Inner work
Earlier this year, as I was wrestling through some of the concepts involved with Dying Church, I really wondered if I could continue to pastor Richview. Richview is a great church, but historically it’s been modern and programmatically driven. When I came to Richview, I fit that mold. I don’t anymore. I began to think that the concepts involved with leading a church to die to itself – not always literally, but always spiritually – would be too much. I came to a humbling realization sometime this summer. Richview wasn’t the problem. I was. Nobody at Richview was holding me back. I hadn’t even given them a chance to wrestle through some of the ideas God had been birthing in my mind. A passage in Joseph Jaworski’s book Synchronocity describes this insight perfectly. In a passage that describes a phase of incoherence within the organization he was leading, Jaworski says:
It’s so easy under these circumstances to blame the situation on others: “They simply don’t get it…They’re not committed,” or such. There’s always a “they.” But that’s where the confusion lies. In these situations, it’s not “they” who are responsible. It’s us.
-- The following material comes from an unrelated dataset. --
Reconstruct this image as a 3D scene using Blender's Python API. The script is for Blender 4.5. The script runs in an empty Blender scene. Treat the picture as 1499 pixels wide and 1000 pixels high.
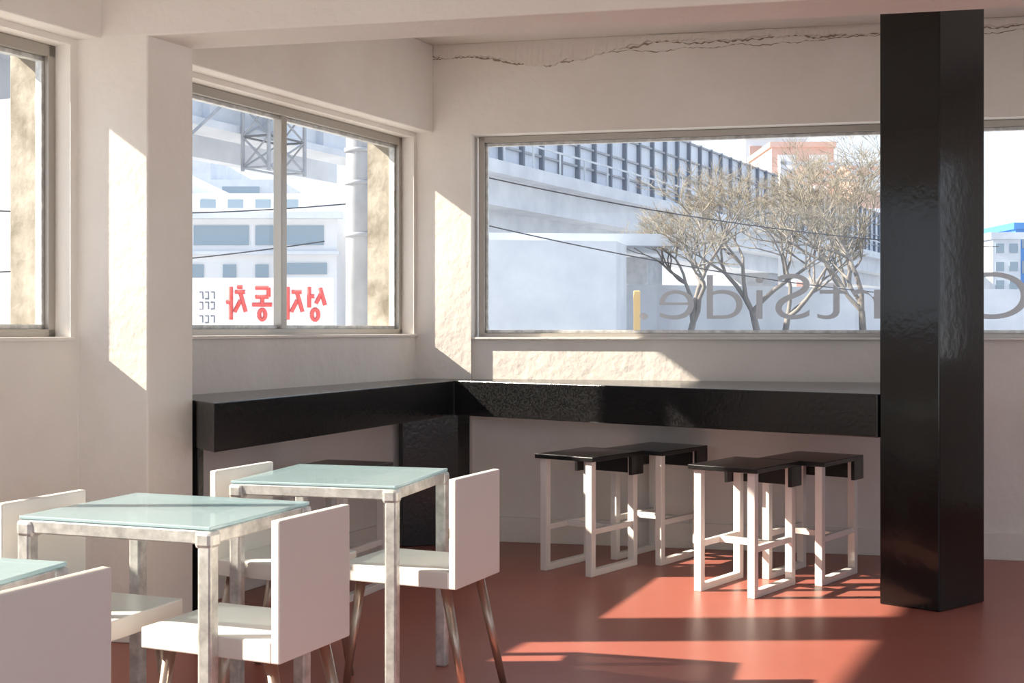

It has to do with our own history being invoked. Our history of separation, isolation, low self-esteem, and unworthiness interacts with our new awareness of incoherence and creates a movie in our head that points to “them” and the problem. What’s the way out of this trap? Leaving doesn’t solve anything, because usually we will end up with other people who “just don’t get it.” It means recognizing that if we’re working with people who don’t get it, it’s because part of our own history is being invoked, and there’s real inner work to do in addition to outer work.
It’s so easy to think that the problem is out there, and that outward change is the solution. I’m glad I realized that “they” weren’t holding me back. I was.